Palladino, a New York native, had been writing and recording her own songs since she was in her early teens. She grew up in an artistic family; her grandparents are both painters and her mother is an acclaimed opera singer. Aleksa got her first guitar at age twelve and played it constantly. “When I got the four-track, I got really into layering sounds and playing with what, to me, were shapes. They were music, but they were shapes and angles. I was just committed to sketching, almost. I still wonder if I hadn’t started recording with Devon, if I ever would have finished a song.” The pair spent pretty much all of their time writing together, but things really began to take shape when they moved to Los Angeles a year later.. “We got a computer and recording software and really started to experiment with it and explore things together,” says Palladino. “That’s when it became a real project.”

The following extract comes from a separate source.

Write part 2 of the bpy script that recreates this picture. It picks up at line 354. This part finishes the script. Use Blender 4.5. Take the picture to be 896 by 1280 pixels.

They self-released their first collection of songs, The Decline of the West, in 2008. At the time, Exitmusic was described by critics as a union of post-punk and trip hop, with apocalyptic overtones. ‘Dark, brooding and beautiful,’ wrote the UK’s Supersweet Magazine. ‘Radiohead meets Portishead in a living nightmare. Genius then.”
The couple married that year, exchanging vows at a scenic overlook on Mulholland Drive. They had moved to Los Angeles so that Palladino, who has been acting professionally since fourteen, could be available for work there. But when she was cast in Martin Scorcese’s HBO series Boardwalk Empire as bohemian artist Angela Darmody, Exitmusic were thrilled to be able to move back east. Since returning to New York in 2009, the band — which currently performs as a four piece, with drummer Dru Prentiss and electronic musician Nicholas Shelestak — has both honed and expanded their sound, as well as their recording technique. Striking a unique balance between darkness and light, their music builds on a foundation of rhythmic electronics and synthesizers, to arrive at a sound almost operatic in scope.